> _Short problem_: Take the material below and extract the lines from the one with "What Blender Python" through the one with "cam.matrix_world = M", word for word, without pictures.

> _Data for this exercise_:
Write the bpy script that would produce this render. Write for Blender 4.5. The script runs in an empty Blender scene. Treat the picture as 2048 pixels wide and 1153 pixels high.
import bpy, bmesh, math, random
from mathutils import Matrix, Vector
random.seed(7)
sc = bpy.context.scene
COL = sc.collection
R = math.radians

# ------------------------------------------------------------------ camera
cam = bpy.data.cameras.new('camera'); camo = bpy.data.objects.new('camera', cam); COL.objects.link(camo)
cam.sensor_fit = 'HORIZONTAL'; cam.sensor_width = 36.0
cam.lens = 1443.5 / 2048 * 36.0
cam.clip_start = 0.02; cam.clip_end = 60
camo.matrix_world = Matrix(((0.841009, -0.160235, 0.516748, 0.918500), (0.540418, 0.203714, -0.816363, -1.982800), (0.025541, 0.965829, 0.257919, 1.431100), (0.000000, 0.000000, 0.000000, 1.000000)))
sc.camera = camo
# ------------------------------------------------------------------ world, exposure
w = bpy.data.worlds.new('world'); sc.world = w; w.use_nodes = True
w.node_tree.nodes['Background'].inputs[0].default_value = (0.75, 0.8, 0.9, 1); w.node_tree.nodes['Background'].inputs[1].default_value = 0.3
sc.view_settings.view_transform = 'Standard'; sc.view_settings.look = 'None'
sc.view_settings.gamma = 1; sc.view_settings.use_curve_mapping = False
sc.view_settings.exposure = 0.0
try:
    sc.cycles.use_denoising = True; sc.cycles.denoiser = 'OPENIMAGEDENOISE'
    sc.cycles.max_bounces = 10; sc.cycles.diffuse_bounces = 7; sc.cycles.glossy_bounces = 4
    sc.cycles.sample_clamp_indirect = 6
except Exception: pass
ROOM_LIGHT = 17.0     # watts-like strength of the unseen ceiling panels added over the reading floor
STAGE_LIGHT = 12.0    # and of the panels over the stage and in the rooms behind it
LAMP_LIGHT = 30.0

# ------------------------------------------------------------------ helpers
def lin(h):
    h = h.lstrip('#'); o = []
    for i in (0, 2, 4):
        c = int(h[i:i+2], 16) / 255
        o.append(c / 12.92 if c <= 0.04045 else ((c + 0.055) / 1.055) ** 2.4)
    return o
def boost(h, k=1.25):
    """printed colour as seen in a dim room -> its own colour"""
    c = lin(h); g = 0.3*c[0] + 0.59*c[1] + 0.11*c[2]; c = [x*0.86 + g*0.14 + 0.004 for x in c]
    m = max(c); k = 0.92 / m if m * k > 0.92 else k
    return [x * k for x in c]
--
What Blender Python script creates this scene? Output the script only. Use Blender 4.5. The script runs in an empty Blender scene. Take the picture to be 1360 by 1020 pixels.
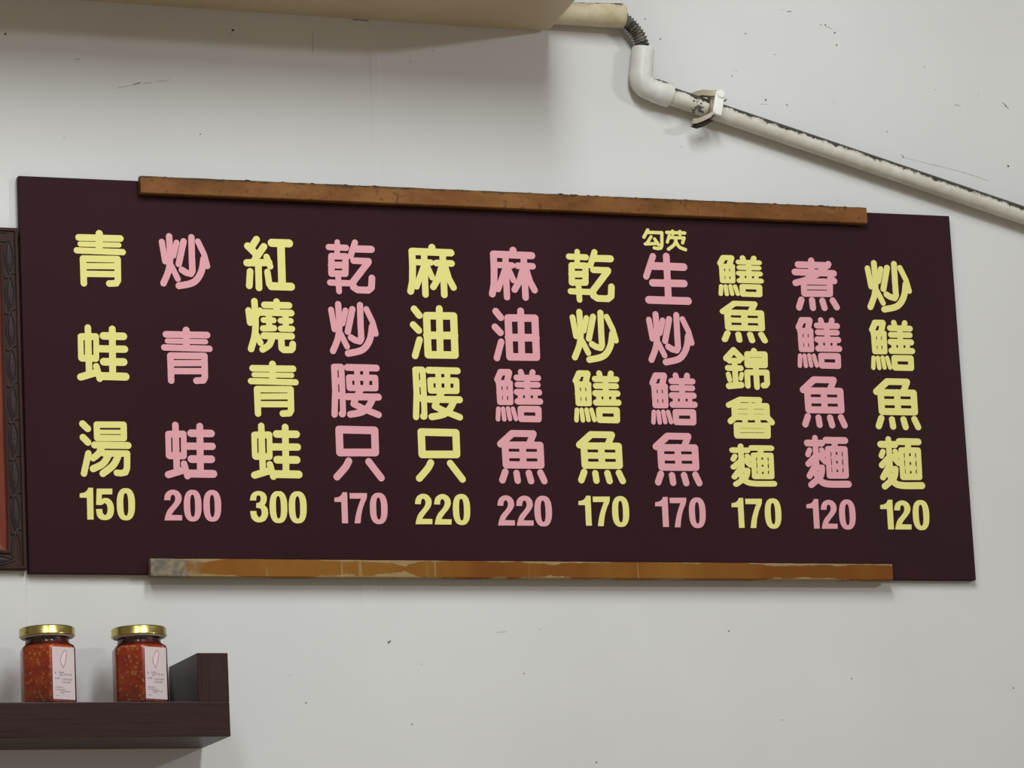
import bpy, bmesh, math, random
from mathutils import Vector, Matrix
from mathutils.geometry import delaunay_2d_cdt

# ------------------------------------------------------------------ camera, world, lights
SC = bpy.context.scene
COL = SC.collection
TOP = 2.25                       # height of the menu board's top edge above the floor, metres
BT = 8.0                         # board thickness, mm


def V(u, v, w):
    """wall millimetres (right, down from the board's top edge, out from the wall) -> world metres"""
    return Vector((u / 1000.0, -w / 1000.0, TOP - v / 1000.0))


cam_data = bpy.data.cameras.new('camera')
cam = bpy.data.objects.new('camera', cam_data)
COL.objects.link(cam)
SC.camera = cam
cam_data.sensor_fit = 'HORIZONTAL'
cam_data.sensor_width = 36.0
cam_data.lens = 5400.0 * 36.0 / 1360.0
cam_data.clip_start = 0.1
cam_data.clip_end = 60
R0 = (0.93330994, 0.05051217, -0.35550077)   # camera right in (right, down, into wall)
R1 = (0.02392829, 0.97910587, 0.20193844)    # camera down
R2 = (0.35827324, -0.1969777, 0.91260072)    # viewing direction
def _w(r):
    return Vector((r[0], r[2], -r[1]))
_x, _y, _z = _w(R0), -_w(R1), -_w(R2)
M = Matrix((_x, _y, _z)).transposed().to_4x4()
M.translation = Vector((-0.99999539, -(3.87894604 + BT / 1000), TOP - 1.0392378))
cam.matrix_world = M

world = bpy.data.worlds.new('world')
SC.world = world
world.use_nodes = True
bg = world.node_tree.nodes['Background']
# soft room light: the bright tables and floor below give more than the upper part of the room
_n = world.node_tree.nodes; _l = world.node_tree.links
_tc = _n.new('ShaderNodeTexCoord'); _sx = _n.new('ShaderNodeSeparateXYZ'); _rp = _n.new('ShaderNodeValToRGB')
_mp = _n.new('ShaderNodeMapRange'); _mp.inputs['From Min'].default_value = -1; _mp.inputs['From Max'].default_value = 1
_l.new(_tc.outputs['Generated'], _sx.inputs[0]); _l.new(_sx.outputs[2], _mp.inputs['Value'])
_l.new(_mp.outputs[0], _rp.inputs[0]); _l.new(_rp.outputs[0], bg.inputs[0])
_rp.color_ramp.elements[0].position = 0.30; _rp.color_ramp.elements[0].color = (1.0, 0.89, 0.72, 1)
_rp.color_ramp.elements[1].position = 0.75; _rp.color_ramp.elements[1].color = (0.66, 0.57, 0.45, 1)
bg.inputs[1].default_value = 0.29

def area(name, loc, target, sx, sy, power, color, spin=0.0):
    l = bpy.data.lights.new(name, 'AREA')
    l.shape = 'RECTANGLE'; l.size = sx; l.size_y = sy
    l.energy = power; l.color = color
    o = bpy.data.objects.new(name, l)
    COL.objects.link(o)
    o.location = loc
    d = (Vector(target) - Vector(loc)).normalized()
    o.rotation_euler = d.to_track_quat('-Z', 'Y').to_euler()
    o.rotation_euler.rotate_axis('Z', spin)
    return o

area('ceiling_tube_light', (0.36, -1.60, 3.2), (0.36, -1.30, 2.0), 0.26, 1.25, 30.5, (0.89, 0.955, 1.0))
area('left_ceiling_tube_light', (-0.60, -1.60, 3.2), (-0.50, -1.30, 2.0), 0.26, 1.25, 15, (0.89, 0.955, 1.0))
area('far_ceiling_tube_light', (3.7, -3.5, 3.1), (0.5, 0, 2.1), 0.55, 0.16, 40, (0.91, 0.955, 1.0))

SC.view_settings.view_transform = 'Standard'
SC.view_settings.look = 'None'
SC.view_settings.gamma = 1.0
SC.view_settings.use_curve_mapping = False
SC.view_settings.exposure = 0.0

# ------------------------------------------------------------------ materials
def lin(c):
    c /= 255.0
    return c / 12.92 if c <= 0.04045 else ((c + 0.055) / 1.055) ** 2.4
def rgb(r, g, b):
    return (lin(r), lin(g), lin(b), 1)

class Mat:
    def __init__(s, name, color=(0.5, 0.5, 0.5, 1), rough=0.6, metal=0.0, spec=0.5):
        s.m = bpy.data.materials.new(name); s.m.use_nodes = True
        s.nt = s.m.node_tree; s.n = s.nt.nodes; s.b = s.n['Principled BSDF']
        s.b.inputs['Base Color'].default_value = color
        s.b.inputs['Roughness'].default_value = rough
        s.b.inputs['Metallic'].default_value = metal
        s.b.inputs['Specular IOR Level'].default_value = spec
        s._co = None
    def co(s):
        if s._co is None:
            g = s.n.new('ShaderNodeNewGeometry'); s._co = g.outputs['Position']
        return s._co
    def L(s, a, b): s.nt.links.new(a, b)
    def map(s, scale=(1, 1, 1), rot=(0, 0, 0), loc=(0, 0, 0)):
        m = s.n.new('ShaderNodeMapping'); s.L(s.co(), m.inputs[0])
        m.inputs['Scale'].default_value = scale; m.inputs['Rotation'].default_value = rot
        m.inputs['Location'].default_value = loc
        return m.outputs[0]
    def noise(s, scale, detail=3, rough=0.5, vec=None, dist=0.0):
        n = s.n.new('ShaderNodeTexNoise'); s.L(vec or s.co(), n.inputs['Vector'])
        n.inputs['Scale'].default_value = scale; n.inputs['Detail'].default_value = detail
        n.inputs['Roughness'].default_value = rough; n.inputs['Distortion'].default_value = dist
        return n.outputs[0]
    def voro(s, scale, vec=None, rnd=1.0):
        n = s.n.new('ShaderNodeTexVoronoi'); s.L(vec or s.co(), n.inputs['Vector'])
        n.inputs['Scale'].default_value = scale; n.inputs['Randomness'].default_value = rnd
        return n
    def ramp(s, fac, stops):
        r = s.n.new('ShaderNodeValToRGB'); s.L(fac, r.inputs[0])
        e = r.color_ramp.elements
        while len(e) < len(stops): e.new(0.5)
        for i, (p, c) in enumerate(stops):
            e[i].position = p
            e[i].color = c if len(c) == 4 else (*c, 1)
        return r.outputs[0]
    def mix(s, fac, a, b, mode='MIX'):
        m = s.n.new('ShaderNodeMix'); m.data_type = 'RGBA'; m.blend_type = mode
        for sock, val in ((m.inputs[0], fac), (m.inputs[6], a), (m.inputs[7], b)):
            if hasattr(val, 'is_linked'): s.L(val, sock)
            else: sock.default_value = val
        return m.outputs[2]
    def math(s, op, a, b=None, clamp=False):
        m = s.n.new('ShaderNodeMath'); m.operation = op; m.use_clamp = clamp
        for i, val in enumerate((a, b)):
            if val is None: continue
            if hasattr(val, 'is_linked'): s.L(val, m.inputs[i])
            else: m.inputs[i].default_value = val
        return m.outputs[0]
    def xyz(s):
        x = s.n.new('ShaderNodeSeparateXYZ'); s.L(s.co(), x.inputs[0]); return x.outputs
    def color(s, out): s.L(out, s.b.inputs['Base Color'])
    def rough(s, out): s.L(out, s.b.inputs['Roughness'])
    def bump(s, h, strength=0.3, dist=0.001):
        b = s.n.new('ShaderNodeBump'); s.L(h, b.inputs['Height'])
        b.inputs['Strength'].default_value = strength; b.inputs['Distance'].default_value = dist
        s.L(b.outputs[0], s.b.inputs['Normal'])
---
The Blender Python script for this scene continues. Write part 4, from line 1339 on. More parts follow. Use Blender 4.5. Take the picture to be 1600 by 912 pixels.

> _Answer for this exercise_:
What Blender Python script creates this scene? Output the script only. Use Blender 4.5. The script runs in an empty Blender scene. Take the picture to be 1360 by 1020 pixels.
import bpy, bmesh, math, random
from mathutils import Vector, Matrix
from mathutils.geometry import delaunay_2d_cdt

# ------------------------------------------------------------------ camera, world, lights
SC = bpy.context.scene
COL = SC.collection
TOP = 2.25                       # height of the menu board's top edge above the floor, metres
BT = 8.0                         # board thickness, mm


def V(u, v, w):
    """wall millimetres (right, down from the board's top edge, out from the wall) -> world metres"""
    return Vector((u / 1000.0, -w / 1000.0, TOP - v / 1000.0))


cam_data = bpy.data.cameras.new('camera')
cam = bpy.data.objects.new('camera', cam_data)
COL.objects.link(cam)
SC.camera = cam
cam_data.sensor_fit = 'HORIZONTAL'
cam_data.sensor_width = 36.0
cam_data.lens = 5400.0 * 36.0 / 1360.0
cam_data.clip_start = 0.1
cam_data.clip_end = 60
R0 = (0.93330994, 0.05051217, -0.35550077)   # camera right in (right, down, into wall)
R1 = (0.02392829, 0.97910587, 0.20193844)    # camera down
R2 = (0.35827324, -0.1969777, 0.91260072)    # viewing direction
def _w(r):
    return Vector((r[0], r[2], -r[1]))
_x, _y, _z = _w(R0), -_w(R1), -_w(R2)
M = Matrix((_x, _y, _z)).transposed().to_4x4()
M.translation = Vector((-0.99999539, -(3.87894604 + BT / 1000), TOP - 1.0392378))
cam.matrix_world = M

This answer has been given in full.